Dokumentasi yang saya dapat hari ini hanya seputar kondisi eksisting pelabuhan, fasilitas dan prasarana pelabuhan, beberapa kapal kayu dari Baubau yang sedang sandar, kapal kargo, tongkang, dan speed boat yang akan menuju Wanci. Tidak ketinggalan dokumentasi puluhan truk yang entah sudah berapa kali balikan mengangkut material untuk pembangunan dermaga TPI dari kapal tongkang hilir-mudik. Truk-truk ini menyisakan tanah dan pasir yang terjatuh di sepanjang jalur Pelabhan Usuku – Pasar di depan alun-alun Kecamatan Tomia Timur. Jalan keluar pelabuhan yang menanjak panjang dan cukup curam kini bertambah licin.
Menjelang pukul 11.00 WITA, saya pun menyudahi wawancara kali ini dan segera menuju Dermaga Tiro’au. Setiba di Dermaga Tiro’au, nampaknya dua teman saya belum selesai melakukan pengukuran. Saya pun duduk di pinggir dermaga. Tidak lama, ada dua orang warga yang menghampiri. Penasaran dengan apa yang kami lakukan, bapak tadi pun bertanya-tanya. Sekalian saja, saya minta bapak ini mengisi kuesioner yang saya bawa.
Bapak ini ternyata pemilik kapal kayu pengangkut kayu dari Tomia menuju Baubau. Kebanyakan kapal untuk pengangkut kayu sandar di Dermaga Tiro’au. Jika cuaca buruk, baru pindah ke Pelabuhan Usuku. Daya tampung di Pelabuhan Usuku menjadi alasan kapalnya sandar di Dermaga Tiro’au.
Pukul 12.00 WITA kami semua selesai dan segera kami mencari makan siang sekalian pulang ke penginapan. Kali ini kami makan siang di warung bakso yang berada di Kecamatan Tomia Timur. Ternyata, pemilik warung bakso ini adik dari Mas Dhika, pemilik warung bakso dekat penginapan kami. Selesai makan, kami segera kembali ke penginapan. Hari ini kami cukupkan suvey kami, kecuali pengecekan alat yang kami pasang seminggu penuh di Pelabuhan Waha. Udara hari ini tidak terlalu panas, bahkan langit pun sedikit mendung. Maklum, ini adalah bulan-bulan peralihan dari musim kemarau menuju hujan.
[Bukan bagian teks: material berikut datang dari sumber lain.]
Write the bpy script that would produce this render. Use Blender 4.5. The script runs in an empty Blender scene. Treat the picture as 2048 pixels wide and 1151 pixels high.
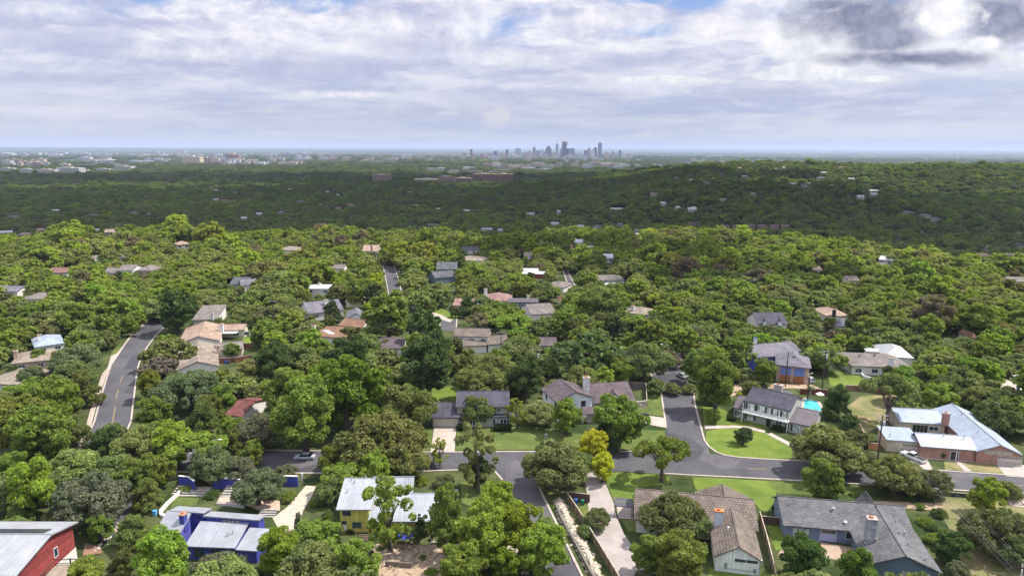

Sore hari, saya mendapat sms dari bapak pemilik motor. Setiap sore memang motor yang saya pinjam diambil oleh pemiliknya untuk mengantar istrinya ke pasar dan akan dikembalikan kepada saya besok pagi setelah selesai mengantar anaknya sekolah. Urusan pembayaran bensin dan sewa motor dua hari ini pun saya selesaikan. Sayangnya, besok ternyata motornya akan dipakai seharian. Malam nanti, terpaksa kami menyewa satu motor lagi dari tetangga di sekitar penginapan untuk mencari makan malam dan untuk mobilitas saya satu hari besok. Akhirnya didapatlah Vega R. Lumayanlah saya tidak perlu adaptasi lama karena sama dengan motor pertama saya.